Data for processing |
>>>

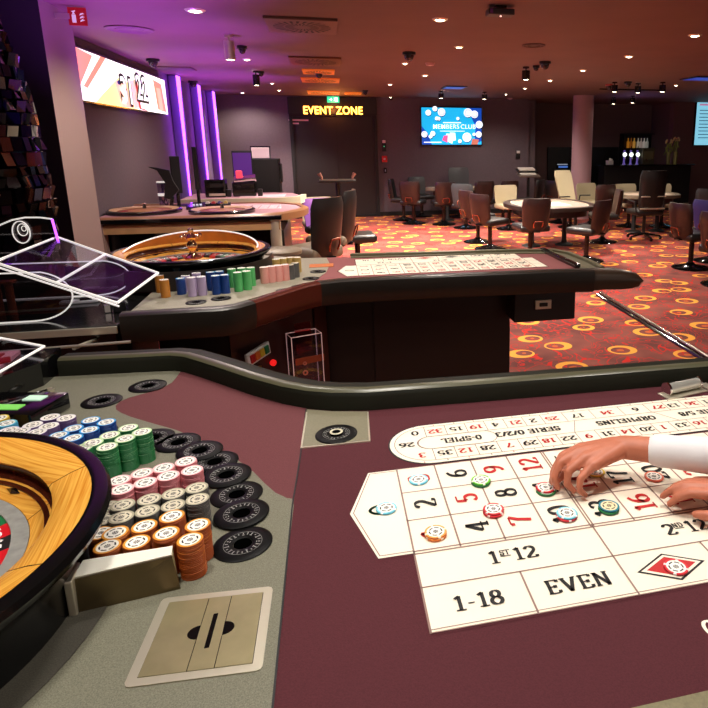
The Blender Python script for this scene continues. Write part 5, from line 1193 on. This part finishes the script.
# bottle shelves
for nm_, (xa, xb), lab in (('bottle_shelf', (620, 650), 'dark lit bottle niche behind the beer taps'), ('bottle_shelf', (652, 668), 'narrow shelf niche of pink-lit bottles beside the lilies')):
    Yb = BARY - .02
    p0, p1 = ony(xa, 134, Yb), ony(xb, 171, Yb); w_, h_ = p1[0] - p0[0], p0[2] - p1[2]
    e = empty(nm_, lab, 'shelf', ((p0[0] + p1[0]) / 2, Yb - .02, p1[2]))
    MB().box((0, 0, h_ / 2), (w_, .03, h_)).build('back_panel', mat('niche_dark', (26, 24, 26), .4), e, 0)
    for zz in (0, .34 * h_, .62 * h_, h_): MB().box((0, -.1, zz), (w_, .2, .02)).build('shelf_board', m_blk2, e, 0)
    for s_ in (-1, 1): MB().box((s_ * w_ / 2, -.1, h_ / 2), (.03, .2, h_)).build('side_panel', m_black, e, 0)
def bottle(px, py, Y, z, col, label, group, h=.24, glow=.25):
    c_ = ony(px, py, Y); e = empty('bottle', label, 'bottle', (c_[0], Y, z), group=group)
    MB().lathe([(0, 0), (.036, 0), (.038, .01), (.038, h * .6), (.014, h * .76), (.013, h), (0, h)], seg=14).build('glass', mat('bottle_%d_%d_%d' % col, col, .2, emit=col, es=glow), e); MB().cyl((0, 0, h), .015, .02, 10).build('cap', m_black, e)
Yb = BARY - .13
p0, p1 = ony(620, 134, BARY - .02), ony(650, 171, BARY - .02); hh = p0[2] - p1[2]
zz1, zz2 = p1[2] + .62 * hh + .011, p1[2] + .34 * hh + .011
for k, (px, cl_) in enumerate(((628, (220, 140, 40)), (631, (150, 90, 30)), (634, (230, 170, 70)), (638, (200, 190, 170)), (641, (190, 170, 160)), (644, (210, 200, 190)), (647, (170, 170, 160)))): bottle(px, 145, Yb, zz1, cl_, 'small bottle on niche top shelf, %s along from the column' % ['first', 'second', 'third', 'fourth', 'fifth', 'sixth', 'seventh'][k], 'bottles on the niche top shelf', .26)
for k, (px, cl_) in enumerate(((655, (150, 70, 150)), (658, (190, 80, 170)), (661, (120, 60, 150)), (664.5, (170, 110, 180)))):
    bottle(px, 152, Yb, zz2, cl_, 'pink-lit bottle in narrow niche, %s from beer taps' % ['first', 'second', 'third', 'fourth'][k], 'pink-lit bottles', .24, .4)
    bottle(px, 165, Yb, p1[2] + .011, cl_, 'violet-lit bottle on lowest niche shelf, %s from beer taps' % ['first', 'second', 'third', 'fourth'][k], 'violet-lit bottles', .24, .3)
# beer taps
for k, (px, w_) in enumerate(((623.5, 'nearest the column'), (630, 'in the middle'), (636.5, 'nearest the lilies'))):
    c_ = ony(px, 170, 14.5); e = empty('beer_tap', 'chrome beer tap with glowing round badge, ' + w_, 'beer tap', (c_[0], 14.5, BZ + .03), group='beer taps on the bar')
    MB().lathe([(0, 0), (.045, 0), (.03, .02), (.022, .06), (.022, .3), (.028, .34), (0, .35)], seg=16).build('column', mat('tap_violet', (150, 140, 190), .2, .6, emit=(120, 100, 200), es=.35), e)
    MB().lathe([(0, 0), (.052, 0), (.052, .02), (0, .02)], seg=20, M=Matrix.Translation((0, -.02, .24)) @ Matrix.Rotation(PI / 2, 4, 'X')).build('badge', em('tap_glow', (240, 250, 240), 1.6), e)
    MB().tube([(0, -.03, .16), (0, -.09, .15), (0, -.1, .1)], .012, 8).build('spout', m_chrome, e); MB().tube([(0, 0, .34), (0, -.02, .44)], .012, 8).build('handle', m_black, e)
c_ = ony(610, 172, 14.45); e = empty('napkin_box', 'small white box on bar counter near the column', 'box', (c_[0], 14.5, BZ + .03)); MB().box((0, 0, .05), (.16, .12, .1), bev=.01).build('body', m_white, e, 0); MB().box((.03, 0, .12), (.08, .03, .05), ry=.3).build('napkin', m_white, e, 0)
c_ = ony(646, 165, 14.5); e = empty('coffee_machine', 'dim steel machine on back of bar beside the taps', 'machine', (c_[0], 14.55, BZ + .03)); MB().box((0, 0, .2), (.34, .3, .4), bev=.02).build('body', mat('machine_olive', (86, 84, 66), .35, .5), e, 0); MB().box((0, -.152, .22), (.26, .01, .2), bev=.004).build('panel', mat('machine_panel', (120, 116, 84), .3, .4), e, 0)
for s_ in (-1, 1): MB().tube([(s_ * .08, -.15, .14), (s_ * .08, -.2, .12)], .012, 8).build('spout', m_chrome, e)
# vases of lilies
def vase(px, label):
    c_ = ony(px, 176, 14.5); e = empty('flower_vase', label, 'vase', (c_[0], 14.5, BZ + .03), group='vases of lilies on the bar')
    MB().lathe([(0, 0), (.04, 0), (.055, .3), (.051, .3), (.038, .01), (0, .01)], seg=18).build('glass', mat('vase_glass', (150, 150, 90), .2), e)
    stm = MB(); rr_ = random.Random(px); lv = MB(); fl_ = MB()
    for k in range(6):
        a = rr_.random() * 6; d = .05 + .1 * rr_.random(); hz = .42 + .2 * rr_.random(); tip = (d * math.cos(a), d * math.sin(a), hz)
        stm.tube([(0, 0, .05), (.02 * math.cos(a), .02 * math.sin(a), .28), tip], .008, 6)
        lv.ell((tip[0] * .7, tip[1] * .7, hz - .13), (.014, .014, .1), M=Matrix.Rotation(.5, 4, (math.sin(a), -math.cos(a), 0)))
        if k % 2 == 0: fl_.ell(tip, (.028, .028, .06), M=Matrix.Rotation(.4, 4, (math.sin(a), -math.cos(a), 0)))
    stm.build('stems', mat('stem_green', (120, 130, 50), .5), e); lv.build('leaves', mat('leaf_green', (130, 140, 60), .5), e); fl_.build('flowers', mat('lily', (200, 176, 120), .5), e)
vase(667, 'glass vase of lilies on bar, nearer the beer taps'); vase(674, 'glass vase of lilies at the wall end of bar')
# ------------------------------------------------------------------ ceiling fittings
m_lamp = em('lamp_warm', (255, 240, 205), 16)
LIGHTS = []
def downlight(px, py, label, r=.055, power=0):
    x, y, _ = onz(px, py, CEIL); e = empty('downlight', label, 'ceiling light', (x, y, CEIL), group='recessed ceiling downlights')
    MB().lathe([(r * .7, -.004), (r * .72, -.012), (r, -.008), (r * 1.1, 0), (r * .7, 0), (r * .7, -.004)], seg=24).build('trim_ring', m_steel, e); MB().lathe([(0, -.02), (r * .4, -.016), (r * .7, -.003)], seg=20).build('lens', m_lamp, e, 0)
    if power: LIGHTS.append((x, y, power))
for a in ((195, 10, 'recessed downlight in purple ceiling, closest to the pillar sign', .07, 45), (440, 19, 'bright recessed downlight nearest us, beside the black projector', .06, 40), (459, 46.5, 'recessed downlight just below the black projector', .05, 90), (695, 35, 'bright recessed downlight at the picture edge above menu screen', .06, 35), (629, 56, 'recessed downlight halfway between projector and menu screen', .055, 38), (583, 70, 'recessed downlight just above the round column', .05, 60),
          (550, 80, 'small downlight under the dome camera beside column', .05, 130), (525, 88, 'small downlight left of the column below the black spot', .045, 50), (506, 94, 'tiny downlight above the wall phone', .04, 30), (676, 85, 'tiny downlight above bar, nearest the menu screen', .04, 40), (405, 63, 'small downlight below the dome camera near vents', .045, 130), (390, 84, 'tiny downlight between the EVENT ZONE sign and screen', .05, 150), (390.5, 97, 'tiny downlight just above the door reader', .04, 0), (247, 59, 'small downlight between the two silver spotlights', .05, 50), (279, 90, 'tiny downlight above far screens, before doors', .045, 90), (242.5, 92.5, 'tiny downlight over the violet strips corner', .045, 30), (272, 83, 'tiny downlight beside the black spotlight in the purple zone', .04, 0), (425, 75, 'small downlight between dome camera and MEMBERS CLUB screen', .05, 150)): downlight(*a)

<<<
>>>

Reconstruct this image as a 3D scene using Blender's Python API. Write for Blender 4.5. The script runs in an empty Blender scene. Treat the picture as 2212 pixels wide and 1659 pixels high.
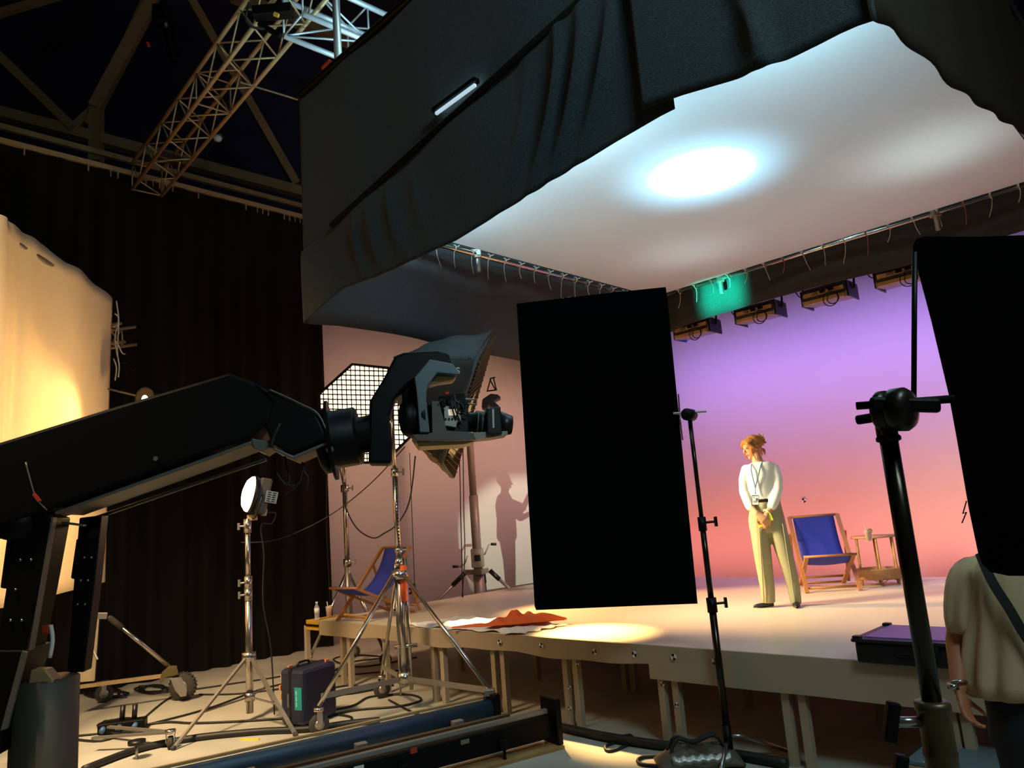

<<<
>>>

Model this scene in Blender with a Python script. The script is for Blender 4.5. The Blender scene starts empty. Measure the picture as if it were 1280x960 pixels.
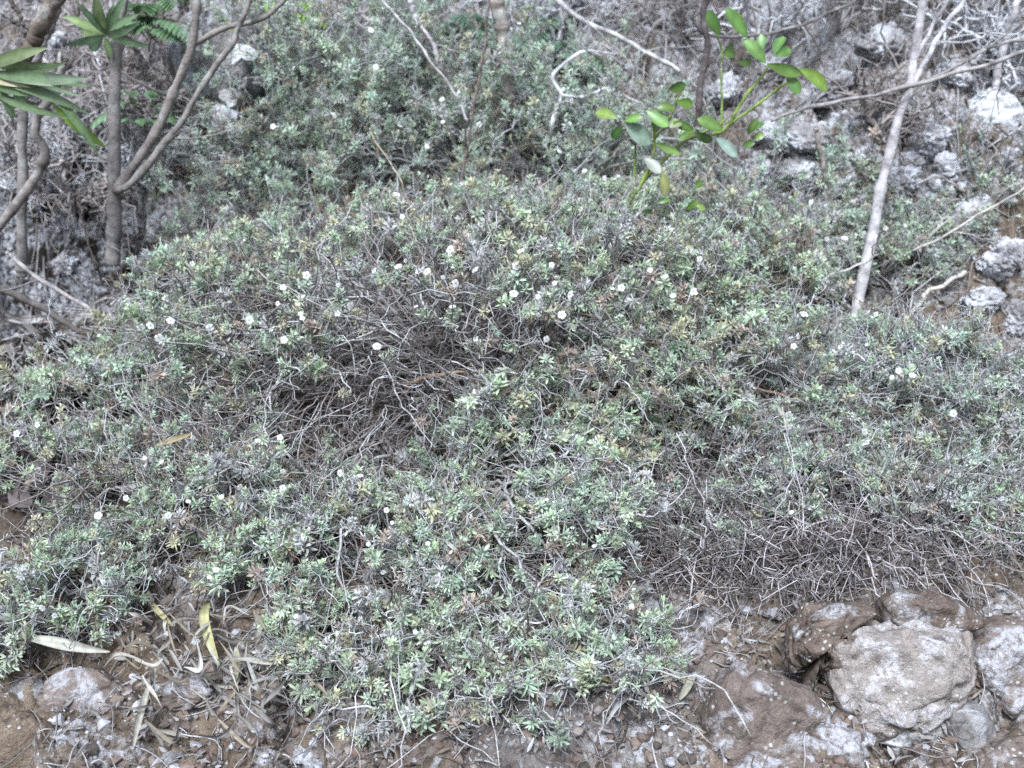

<<<

Written task | Set out every line from the material that contains the string "with".

Task response |
    c_ = ony(px, 170, 14.5); e = empty('beer_tap', 'chrome beer tap with glowing round badge, ' + w_, 'beer tap', (c_[0], 14.5, BZ + .03), group='beer taps on the bar')
Model this scene in Blender with a Python script. The script is for Blender 4.5. The Blender scene starts empty. Measure the picture as if it were 1280x960 pixels.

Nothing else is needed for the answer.